• _STORED DATA_:
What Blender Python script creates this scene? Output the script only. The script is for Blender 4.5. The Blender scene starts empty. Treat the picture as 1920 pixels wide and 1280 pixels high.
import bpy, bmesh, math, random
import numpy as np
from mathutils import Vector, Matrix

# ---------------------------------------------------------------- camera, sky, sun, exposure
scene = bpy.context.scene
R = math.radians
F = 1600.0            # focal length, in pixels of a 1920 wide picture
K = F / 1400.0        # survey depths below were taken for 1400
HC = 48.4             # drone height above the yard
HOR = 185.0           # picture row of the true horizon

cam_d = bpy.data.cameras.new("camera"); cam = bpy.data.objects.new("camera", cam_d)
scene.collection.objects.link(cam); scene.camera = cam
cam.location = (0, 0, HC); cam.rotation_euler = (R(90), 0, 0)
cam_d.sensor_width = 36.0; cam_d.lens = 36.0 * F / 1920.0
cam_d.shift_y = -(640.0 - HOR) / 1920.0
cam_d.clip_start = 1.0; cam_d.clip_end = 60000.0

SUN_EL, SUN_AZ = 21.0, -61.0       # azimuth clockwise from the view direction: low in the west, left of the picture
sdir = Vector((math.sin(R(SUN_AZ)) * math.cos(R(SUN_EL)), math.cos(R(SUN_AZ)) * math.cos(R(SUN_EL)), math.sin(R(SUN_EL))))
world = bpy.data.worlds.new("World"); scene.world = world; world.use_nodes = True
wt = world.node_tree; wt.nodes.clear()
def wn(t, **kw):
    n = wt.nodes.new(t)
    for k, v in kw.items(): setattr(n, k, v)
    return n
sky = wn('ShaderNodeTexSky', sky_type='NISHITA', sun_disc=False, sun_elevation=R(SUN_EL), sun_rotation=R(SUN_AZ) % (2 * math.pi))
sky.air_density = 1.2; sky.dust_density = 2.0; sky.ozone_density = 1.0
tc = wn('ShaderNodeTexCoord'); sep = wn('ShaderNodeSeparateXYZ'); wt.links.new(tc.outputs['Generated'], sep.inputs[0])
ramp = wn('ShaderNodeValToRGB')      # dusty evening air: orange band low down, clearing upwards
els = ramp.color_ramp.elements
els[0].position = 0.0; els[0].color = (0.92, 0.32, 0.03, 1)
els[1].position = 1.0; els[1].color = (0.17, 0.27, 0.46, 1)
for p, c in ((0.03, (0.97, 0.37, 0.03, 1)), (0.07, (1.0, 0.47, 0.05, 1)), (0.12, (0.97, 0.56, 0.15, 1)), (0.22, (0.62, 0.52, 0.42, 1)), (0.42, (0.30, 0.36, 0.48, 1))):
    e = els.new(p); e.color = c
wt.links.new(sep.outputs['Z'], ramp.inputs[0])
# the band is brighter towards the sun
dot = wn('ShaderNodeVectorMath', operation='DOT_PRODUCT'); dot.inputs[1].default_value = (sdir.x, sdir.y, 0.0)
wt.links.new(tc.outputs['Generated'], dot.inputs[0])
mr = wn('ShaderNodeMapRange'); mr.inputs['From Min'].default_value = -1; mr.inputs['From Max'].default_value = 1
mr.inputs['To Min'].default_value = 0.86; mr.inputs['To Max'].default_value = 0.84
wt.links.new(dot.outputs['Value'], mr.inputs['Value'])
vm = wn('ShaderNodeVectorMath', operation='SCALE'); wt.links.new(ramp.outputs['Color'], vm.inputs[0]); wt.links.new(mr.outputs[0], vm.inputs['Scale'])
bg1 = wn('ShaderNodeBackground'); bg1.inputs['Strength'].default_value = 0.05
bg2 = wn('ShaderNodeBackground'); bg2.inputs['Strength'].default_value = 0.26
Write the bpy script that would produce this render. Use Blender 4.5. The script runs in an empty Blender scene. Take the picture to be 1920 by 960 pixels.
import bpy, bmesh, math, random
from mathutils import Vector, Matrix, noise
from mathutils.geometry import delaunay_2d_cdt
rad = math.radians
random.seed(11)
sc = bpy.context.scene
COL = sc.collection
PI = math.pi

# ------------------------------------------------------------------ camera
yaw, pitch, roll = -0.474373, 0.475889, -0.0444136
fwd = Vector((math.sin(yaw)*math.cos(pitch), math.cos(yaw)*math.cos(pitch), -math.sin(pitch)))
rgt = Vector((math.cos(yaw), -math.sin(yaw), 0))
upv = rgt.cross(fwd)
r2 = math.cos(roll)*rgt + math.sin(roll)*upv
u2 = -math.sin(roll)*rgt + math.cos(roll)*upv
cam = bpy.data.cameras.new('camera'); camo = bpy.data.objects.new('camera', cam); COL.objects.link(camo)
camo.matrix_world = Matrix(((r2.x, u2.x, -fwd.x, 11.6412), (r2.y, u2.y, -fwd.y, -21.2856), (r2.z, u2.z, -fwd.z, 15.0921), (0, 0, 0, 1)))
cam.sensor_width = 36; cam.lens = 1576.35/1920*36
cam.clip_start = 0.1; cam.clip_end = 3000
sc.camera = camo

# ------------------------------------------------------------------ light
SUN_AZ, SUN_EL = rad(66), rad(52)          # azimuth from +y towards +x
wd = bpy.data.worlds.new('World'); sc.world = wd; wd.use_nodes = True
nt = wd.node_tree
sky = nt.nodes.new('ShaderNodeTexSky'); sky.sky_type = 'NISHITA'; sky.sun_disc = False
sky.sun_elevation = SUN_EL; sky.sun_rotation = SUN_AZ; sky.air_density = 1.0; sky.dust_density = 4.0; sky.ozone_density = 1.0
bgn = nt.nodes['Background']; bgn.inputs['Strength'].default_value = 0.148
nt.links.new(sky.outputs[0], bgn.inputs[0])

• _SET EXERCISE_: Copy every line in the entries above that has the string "pixels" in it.

• _EXPECTED OUTPUT_:
What Blender Python script creates this scene? Output the script only. The script is for Blender 4.5. The Blender scene starts empty. Treat the picture as 1920 pixels wide and 1280 pixels high.
F = 1600.0            # focal length, in pixels of a 1920 wide picture
Write the bpy script that would produce this render. Use Blender 4.5. The script runs in an empty Blender scene. Take the picture to be 1920 by 960 pixels.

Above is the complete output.